_YOUR OBJECTIVE:_
Return each line containing the string "this".
### MATERIAL
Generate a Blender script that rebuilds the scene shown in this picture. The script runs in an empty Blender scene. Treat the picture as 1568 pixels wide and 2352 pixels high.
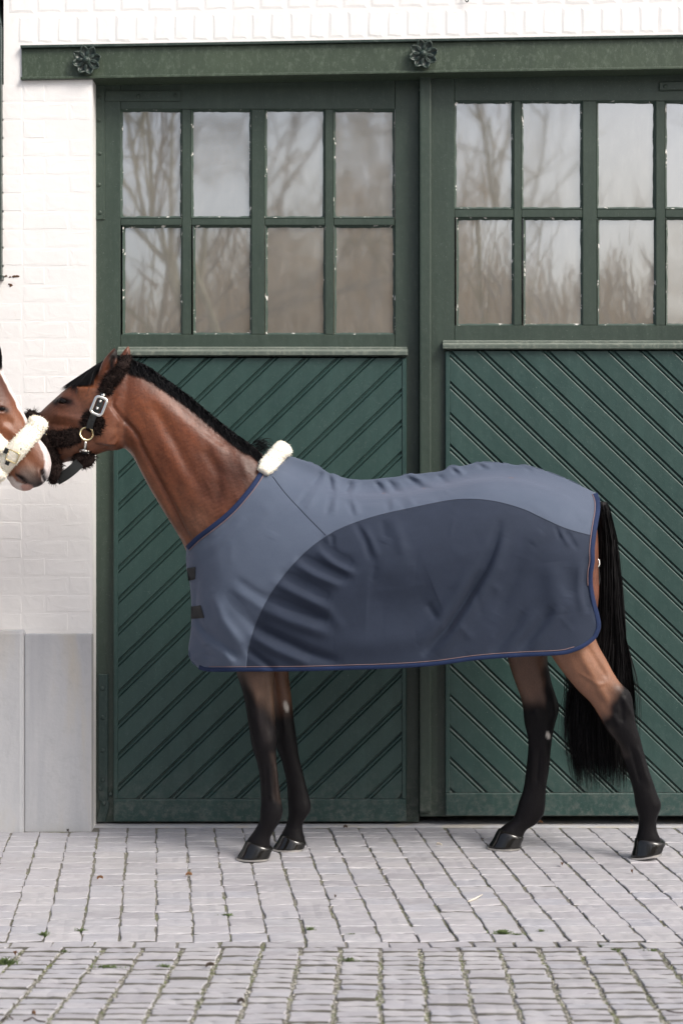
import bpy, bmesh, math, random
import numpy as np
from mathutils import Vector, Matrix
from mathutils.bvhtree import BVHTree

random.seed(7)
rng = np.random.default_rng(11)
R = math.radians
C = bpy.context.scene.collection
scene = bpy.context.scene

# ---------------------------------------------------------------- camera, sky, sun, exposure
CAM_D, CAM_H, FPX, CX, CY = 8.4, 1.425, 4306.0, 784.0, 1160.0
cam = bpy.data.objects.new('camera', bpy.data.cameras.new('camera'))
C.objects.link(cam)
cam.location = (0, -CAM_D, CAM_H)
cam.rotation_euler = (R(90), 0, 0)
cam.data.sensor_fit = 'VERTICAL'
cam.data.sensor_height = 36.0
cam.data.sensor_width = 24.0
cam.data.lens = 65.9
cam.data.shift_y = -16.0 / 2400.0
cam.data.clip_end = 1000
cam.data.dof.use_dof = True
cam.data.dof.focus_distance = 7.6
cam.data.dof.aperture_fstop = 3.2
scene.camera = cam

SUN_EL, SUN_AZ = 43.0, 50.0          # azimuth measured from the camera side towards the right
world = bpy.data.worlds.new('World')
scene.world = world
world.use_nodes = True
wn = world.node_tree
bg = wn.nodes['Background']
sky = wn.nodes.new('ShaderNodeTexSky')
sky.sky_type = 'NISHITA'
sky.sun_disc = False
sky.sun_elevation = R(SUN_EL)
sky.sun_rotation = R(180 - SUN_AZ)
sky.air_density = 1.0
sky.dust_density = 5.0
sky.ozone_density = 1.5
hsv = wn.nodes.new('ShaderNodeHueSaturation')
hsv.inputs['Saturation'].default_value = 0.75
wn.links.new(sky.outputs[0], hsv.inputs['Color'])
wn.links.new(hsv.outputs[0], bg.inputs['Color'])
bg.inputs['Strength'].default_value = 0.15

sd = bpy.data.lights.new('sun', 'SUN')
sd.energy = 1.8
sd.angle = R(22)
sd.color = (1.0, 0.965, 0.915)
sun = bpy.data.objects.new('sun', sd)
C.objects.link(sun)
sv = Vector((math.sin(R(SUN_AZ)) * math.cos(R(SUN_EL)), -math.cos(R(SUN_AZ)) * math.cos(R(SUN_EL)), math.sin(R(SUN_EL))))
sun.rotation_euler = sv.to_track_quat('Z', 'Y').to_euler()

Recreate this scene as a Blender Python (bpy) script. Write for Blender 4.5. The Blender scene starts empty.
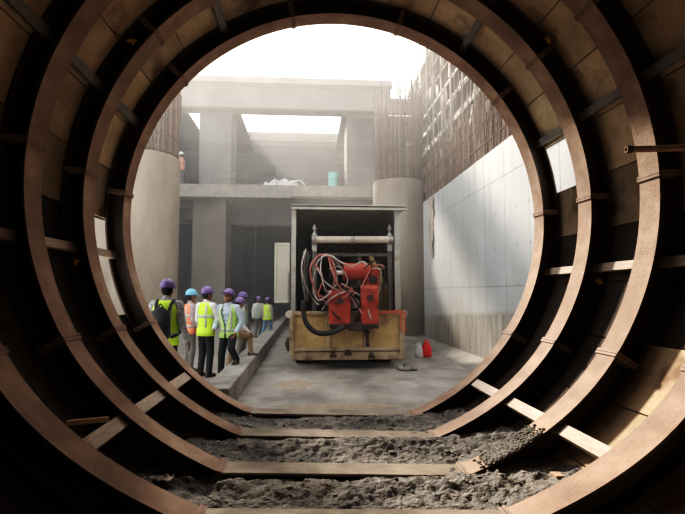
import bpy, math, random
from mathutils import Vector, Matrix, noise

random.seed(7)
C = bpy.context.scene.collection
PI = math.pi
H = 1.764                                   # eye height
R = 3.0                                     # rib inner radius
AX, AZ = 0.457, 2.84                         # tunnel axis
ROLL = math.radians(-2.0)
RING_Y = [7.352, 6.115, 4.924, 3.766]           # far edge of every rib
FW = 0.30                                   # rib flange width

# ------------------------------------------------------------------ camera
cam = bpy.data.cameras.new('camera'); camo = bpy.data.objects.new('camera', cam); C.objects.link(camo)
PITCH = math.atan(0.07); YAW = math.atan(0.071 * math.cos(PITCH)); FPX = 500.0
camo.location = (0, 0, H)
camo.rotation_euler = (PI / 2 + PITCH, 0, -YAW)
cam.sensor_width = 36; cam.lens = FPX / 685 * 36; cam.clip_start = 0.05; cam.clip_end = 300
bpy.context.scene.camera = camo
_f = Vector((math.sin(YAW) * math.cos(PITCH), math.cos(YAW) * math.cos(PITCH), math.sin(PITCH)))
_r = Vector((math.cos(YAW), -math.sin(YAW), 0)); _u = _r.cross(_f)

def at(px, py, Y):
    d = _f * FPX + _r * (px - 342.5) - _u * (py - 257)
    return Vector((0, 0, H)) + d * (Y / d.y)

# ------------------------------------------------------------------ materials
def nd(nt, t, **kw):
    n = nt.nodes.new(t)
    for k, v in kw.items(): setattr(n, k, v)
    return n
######
_RESULT BELOW:_
Generate a Blender script that rebuilds the scene shown in this picture. The script runs in an empty Blender scene. Treat the picture as 1568 pixels wide and 2352 pixels high.
Recreate this scene as a Blender Python (bpy) script. Write for Blender 4.5. The Blender scene starts empty.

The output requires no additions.